Gli ultimi recenti dati indicano come il numero di interdittive comminate in Calabria nell’anno 2017 sia stato elevatissimo ed infinitamente superiore rispetto alla Campania, altra regione ad alto tasso di pervasività mafiosa. “Ora, è lecito domandarsi – prosegue il presidente di MIM – quanto incida uno strumento così devastante, fondato su meri indizi, di natura amministrativa e non giurisdizionale, e per di più privo di contraddittorio, che non tutela né le aziende né i lavoratori, che nulla hanno a che vedere con l’inquinamento mafioso, sul tessuto economico di un territorio? E quanto incrina l’essenziale rapporto di fiducia e di solidarietà tra le istituzioni statuali e quelle stesse aziende e quegli stessi lavoratori, nel momento in cui, nel nome della lotta alla mafia, non si pone la giusta attenzione al mantenimento dei livelli occupazionali e delle attività economiche interessate? Ed ancora, come si può tacere ed omettere ogni adeguata riflessione sull’ormai anacronistica legislazione dello scioglimento dei Comuni per infiltrazioni mafiose? Si interviene mandando a casa sistematicamente i rappresentanti politici, democraticamente eletti, senza prima mettere in campo una serie di strumenti e di interventi che aiutino l’apparato burocratico spesso inefficiente, a volte incrostato e che finisce per favorire la cancellazione dei diritti civili di intere comunità. Si arriva così al paradosso di Comuni sciolti tre, quattro, cinque volte, di fatto commissariati vita natural durante. Una sospensione dei diritti democratici e civili specie in quei luoghi in cui si è svolta a kermesse regionale.
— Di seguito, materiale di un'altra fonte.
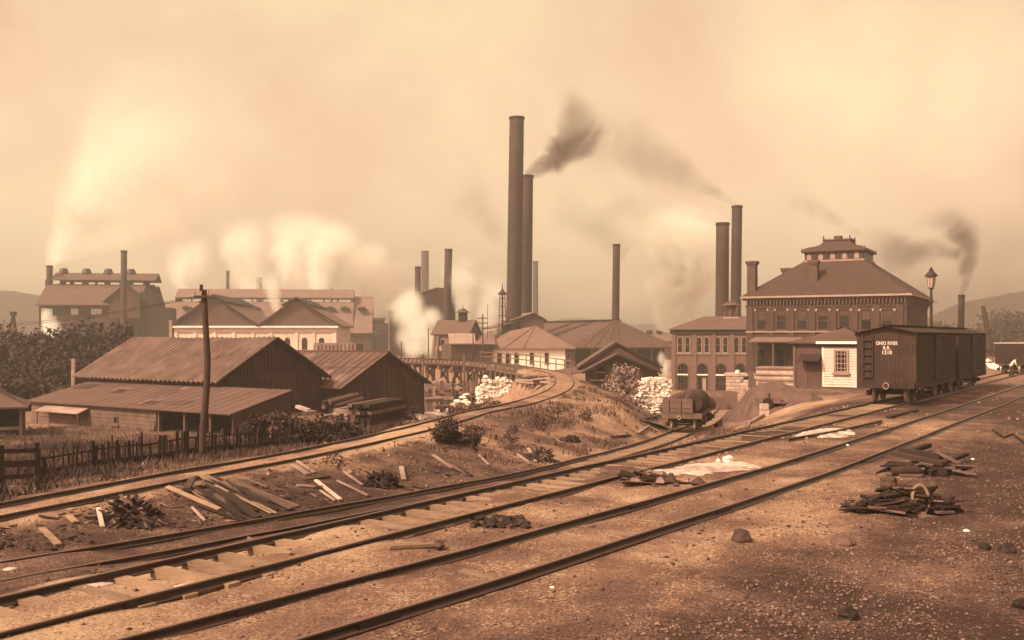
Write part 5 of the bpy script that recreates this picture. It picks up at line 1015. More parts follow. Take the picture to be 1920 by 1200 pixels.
# ------------------------------------------------------------------ white block stacks
def blocks(label, group, spots, d=(0.62, 0.5, 0.27), jit=0.1):
    pr = []
    for k in range(4):
        m = MB()
        if k % 2: m.rock((0, 0, 0), d, 2, jit * 2.4, 0)
        else:
            m.box((0, 0, 0), (d[0] * 0.92, d[1] * 0.9, d[2] * 0.8)); m.v = [(x * random.uniform(0.82, 1.1), y * random.uniform(0.82, 1.1), z * random.uniform(0.8, 1.15)) for x, y, z in m.v]
        me = m.obj('white_block', M['block' if k != 2 else 'cream'], None); pr.append(me)
    used = [False] * 4
    for p, s in spots:
        k = random.randrange(4); o = pr[k] if not used[k] else pr[k].copy()
        if used[k]: COL.objects.link(o)
        used[k] = True; o.location = p; o.scale = s; o.rotation_euler = (random.uniform(-0.2, 0.2), random.uniform(-0.2, 0.2), random.uniform(0, 6.28)); tag(o, label, 'block', group)
    for k in range(4):
        if not used[k]: bpy.data.objects.remove(pr[k])
sp = []; c = at(1224, 779, 84); zb_ = z1(c.x, 84)
for lay in range(13):
    z = zb_ + 0.14 + lay * 0.235; f = lay / 12; hw_ = (1.55 - 0.55 * f if lay < 7 else 1.05 + 0.12 * math.sin((lay - 7) * 0.6)); shift = -0.25 + 0.45 * min(f * 1.6, 1); n = int(2 * hw_ / 0.42)
    if lay == 12: hw_ *= 0.7; n = int(2 * hw_ / 0.45)
    for k in range(n + 1):
        for row in range(2): sp.append(((c.x + shift - hw_ + 2 * hw_ * k / max(n, 1) + random.uniform(-0.07, 0.07), 84 + row * 0.5 + random.uniform(-0.1, 0.1), z + random.uniform(-0.03, 0.03)), (random.uniform(0.9, 1.25), random.uniform(0.9, 1.25), random.uniform(0.85, 1.2))))
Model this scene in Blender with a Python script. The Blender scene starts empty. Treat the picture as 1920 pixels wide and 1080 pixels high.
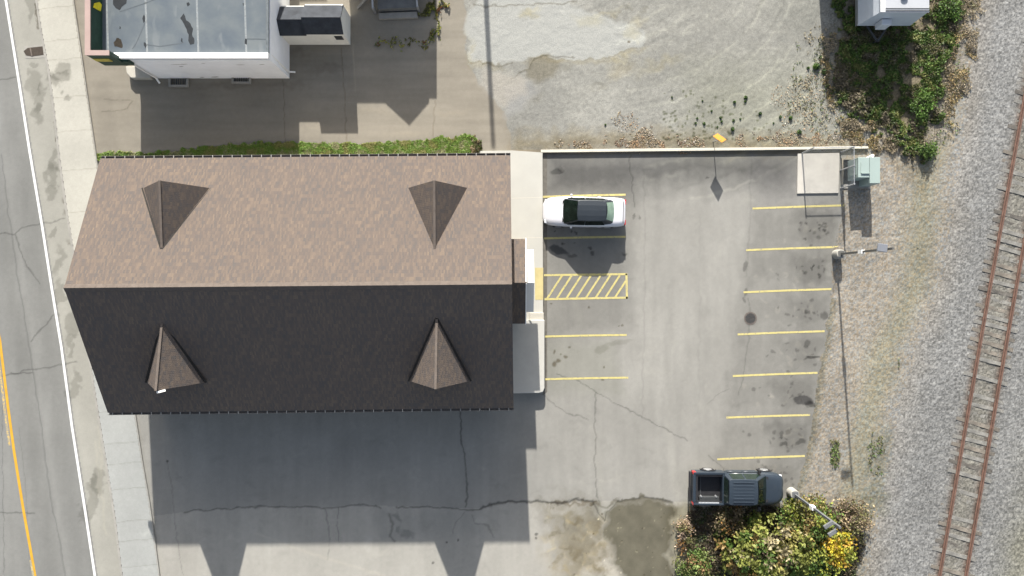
import bpy, bmesh, math, random
import numpy as np
R = math.radians
SC = bpy.context.scene
COL = SC.collection
S = 0.031            # metres on the ground for one pixel of the 1920 wide photograph
HC = 41.0            # height of the drone

# ------------------------------------------------------------------ camera, sky, sun, exposure
cam = bpy.data.cameras.new('camera'); camo = bpy.data.objects.new('camera', cam); COL.objects.link(camo)
camo.location = (0, 0, HC); camo.rotation_euler = (0, 0, 0)
cam.sensor_width = 36; cam.angle = 2 * math.atan(960 * S / HC); cam.clip_start = 0.5; cam.clip_end = 3000
SC.camera = camo
SUN_EL = R(24.2); SUN_AZ = R(4.0)      # sun stands north (picture top), 4 degrees to the west
w = bpy.data.worlds.new('World'); SC.world = w; w.use_nodes = True
nt = w.node_tree; nt.nodes.clear()
sky = nt.nodes.new('ShaderNodeTexSky'); sky.sky_type = 'NISHITA'; sky.sun_disc = False
sky.sun_elevation = SUN_EL; sky.sun_rotation = -SUN_AZ
sky.dust_density = 2.5; sky.air_density = 1.0; sky.ozone_density = 1.0
bg = nt.nodes.new('ShaderNodeBackground'); bg.inputs[1].default_value = 0.092
wo = nt.nodes.new('ShaderNodeOutputWorld')
hs_ = nt.nodes.new('ShaderNodeHueSaturation'); hs_.inputs['Saturation'].default_value = .62      # thin cloud whitens the blue
nt.links.new(sky.outputs[0], hs_.inputs['Color']); nt.links.new(hs_.outputs[0], bg.inputs[0]); nt.links.new(bg.outputs[0], wo.inputs[0])
sl = bpy.data.lights.new('sun', 'SUN'); slo = bpy.data.objects.new('sun', sl); COL.objects.link(slo)
sl.energy = 5.0; sl.angle = R(0.55); sl.color = (1.0, 0.955, 0.885)
from mathutils import Vector, Matrix
sdir = Vector((-math.sin(SUN_AZ) * math.cos(SUN_EL), math.cos(SUN_AZ) * math.cos(SUN_EL), math.sin(SUN_EL)))
slo.rotation_euler = sdir.to_track_quat('Z', 'Y').to_euler(); slo.location = sdir * 80
SC.view_settings.view_transform = 'Standard'; SC.view_settings.look = 'None'
SC.view_settings.exposure = 1.40; SC.view_settings.gamma = 1.0
try: SC.view_settings.use_curve_mapping = False
except Exception: pass
SC.cycles.max_bounces = 6

# ------------------------------------------------------------------ helpers
rng = np.random.default_rng(7); random.seed(7)
def P(px, py, z=0.0):
    k = S * (1 - z / HC)
    return ((px - 960) * k, -(py - 540) * k, z)
def G(px, py, z=0.0):            # a pixel of the ground plane, put at height z straight above
    return ((px - 960) * S, -(py - 540) * S, z)
def lin(c): return tuple(((v / 255) / 12.92 if v / 255 <= .04045 else ((v / 255 + .055) / 1.055) ** 2.4) for v in c)
KALB = 2.0
def alb(r, g, b): return tuple(v / KALB for v in lin((r, g, b)))   # real base colour behind a sunlit value in the photograph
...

“Possibile che ad Africo non si sia dato spazio a queste riflessioni? – si chiede Cuzzocrea – Ed allora, ferma restando la lodevole intenzione, il bilancio dei tre giorni di “Gente in Aspromonte” non può essere considerato del tutto positivo, specie per il rischio palese dell’autoreferenzialità, che non giova certo ad un amministratore di lungo corso come Mario Oliverio, che ha sempre puntato sulla condivisione delle scelte e sulla partecipazione democratica ai processi di governo dei territori. Così come il coinvolgimento della classe intellettuale non può essere fine a se stesso e non può sostanziarsi solo nell’accorato appello di “parlar bene” della Calabria. Questa regione ha bisogno certo di una diversa narrazione ma ha soprattutto bisogno di mutare il modo in cui viene amministrata e vissuta dai cittadini”.
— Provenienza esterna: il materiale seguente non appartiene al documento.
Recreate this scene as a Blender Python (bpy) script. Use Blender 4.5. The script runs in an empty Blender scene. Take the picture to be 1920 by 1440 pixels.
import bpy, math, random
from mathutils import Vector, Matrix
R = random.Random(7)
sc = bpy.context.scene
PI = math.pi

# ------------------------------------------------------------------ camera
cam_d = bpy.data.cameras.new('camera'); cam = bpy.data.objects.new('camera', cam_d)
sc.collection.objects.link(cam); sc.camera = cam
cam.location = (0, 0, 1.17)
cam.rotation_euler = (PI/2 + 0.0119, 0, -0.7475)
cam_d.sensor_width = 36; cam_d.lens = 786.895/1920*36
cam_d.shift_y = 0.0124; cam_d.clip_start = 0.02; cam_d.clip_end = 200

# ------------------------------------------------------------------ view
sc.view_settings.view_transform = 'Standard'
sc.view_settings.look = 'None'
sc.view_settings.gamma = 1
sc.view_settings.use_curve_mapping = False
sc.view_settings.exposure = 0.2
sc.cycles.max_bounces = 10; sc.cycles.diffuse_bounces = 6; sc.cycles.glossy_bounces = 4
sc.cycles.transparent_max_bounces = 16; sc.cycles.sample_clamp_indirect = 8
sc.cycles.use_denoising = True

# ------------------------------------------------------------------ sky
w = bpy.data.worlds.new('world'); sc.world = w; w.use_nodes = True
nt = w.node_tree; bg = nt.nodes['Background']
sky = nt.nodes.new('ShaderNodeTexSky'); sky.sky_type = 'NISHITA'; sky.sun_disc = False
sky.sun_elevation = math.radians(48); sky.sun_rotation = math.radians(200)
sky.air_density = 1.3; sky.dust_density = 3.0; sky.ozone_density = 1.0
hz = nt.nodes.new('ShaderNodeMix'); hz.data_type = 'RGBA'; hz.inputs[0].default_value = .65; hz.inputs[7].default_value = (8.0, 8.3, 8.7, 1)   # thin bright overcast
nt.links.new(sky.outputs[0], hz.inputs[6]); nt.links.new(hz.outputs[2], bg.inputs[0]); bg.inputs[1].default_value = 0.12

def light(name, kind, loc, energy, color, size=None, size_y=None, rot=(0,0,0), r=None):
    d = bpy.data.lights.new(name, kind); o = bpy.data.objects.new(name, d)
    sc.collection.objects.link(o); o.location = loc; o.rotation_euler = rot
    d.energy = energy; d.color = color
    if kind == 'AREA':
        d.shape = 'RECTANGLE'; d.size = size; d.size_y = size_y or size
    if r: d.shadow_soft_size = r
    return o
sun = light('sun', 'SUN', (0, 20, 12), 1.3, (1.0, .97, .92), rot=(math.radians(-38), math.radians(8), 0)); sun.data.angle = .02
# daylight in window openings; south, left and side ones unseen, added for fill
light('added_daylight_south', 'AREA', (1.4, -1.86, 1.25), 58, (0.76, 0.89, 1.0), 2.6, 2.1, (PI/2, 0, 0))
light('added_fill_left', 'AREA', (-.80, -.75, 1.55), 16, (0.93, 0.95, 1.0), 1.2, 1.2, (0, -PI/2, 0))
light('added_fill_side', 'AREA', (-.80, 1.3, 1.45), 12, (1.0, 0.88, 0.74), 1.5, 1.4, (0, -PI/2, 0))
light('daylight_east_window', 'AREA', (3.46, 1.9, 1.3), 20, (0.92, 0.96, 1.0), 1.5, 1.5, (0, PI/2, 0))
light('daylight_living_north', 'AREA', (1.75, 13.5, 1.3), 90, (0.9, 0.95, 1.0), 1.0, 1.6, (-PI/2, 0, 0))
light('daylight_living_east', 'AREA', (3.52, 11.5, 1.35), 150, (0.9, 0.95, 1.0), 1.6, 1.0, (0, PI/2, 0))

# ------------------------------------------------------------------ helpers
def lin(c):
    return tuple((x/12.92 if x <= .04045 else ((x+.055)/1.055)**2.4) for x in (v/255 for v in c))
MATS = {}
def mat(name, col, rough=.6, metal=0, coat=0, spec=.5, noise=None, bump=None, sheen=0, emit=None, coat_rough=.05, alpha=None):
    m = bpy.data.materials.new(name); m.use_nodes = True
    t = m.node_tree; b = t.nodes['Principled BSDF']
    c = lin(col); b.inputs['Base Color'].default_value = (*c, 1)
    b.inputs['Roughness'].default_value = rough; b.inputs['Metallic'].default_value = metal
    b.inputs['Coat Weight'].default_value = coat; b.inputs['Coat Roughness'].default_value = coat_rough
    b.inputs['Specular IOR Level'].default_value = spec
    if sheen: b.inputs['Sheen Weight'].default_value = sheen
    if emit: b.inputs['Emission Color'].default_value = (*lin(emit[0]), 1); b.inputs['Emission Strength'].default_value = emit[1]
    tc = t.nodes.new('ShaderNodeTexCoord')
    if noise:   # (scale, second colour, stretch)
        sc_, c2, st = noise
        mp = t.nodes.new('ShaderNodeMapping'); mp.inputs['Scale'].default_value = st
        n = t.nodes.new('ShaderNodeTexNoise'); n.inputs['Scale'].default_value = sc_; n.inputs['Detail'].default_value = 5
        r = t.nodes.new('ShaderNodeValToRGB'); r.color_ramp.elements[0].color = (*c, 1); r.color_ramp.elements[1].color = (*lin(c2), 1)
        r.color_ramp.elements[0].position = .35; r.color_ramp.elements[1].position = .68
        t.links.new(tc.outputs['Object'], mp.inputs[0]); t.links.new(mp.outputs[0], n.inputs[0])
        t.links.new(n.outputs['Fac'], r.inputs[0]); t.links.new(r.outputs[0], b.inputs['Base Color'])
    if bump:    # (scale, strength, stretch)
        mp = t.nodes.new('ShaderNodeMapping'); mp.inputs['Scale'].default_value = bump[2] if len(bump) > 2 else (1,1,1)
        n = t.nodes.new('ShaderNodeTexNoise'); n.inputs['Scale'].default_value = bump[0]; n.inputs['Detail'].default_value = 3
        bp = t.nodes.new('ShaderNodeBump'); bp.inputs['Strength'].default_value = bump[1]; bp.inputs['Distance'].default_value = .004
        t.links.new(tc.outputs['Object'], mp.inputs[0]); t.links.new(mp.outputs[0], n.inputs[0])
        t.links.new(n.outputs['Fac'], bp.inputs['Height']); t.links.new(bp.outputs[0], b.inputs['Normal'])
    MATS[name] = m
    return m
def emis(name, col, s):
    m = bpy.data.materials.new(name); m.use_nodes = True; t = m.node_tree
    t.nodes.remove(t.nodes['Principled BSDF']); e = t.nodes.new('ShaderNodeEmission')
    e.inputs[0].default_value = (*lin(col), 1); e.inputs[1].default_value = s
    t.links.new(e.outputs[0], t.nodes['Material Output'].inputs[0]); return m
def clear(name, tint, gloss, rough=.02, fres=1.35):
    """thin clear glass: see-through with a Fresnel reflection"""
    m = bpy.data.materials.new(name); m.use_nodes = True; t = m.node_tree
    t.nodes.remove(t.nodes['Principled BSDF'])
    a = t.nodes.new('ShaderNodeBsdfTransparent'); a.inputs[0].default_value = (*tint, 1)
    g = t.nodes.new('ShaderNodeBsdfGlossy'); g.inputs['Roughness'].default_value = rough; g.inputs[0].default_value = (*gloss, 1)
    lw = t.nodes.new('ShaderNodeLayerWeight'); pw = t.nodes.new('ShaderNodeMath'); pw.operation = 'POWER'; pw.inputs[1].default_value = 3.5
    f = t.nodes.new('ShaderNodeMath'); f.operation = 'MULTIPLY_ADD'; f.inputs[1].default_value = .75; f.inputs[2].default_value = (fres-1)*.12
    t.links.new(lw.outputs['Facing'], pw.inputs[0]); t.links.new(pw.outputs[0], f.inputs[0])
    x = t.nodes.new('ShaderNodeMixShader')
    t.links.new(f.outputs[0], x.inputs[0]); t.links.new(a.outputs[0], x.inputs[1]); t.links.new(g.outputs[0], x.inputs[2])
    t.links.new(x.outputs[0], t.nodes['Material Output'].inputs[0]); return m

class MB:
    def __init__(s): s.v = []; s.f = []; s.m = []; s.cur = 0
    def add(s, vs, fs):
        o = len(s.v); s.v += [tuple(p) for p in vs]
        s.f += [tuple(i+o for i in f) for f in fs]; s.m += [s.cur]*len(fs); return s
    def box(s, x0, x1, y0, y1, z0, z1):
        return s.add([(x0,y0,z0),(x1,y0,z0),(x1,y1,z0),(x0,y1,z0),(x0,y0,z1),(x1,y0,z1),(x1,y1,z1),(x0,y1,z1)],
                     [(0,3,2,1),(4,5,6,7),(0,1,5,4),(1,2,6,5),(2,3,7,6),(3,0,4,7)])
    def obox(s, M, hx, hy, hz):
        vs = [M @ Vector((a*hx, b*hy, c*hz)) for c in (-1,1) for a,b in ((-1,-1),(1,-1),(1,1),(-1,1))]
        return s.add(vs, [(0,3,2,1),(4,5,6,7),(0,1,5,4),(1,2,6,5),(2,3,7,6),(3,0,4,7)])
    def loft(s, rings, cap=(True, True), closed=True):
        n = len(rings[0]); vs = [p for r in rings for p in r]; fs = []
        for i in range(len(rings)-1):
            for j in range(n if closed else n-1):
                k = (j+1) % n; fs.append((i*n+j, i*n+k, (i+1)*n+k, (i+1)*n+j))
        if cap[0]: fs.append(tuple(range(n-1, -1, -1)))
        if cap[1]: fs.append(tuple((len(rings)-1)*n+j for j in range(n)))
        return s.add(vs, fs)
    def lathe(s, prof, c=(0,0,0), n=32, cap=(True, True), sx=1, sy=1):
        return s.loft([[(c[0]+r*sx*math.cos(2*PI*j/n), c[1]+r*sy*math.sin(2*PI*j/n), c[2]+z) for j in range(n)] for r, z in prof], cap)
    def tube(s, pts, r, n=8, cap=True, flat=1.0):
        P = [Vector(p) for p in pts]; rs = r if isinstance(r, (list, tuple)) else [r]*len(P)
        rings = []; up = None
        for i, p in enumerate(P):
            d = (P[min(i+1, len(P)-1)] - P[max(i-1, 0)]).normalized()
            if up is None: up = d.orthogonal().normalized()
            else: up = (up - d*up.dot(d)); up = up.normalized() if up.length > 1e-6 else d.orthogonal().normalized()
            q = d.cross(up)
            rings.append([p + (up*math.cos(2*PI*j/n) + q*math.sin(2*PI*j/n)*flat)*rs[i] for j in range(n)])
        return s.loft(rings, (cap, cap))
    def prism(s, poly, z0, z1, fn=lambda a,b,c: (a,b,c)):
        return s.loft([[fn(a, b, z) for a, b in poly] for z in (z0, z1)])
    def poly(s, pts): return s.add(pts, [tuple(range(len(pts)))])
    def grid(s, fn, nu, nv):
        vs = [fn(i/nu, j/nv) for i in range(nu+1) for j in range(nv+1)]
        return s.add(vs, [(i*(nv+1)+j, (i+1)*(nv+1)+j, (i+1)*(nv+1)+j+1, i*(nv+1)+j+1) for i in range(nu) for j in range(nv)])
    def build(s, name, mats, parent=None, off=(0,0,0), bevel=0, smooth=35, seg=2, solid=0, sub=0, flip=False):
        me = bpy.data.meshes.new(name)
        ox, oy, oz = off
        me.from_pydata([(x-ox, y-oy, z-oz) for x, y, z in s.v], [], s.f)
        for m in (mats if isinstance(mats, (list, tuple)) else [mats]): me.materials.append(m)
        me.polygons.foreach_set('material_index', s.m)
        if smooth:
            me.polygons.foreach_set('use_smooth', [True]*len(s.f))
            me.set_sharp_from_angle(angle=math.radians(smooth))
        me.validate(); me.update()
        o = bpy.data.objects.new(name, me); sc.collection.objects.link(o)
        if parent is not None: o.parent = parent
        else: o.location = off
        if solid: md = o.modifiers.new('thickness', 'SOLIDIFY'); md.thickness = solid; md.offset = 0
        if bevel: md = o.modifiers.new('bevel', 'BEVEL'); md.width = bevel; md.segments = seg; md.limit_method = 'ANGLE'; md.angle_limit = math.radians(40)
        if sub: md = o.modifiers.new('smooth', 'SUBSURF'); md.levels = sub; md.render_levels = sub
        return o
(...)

La vera sfida, conclude il presidente di Mezzogiorno in Movimento, “non è la semplicistica richiesta di migliorare la reputazione della nostra terra avanzata da una classe dirigente mossa da ragioni ideali ma anche per calcolo politico. La sfida è, piuttosto, scuotere dalle viscere la nostra splendida ma martoriata regione, stimolando i cittadini, dal basso, nel chiedere a gran voce il rispetto dei diritti di questo pezzo del Paese e a rivendicare l’orgoglio di essere calabresi, meridionali e italiani”.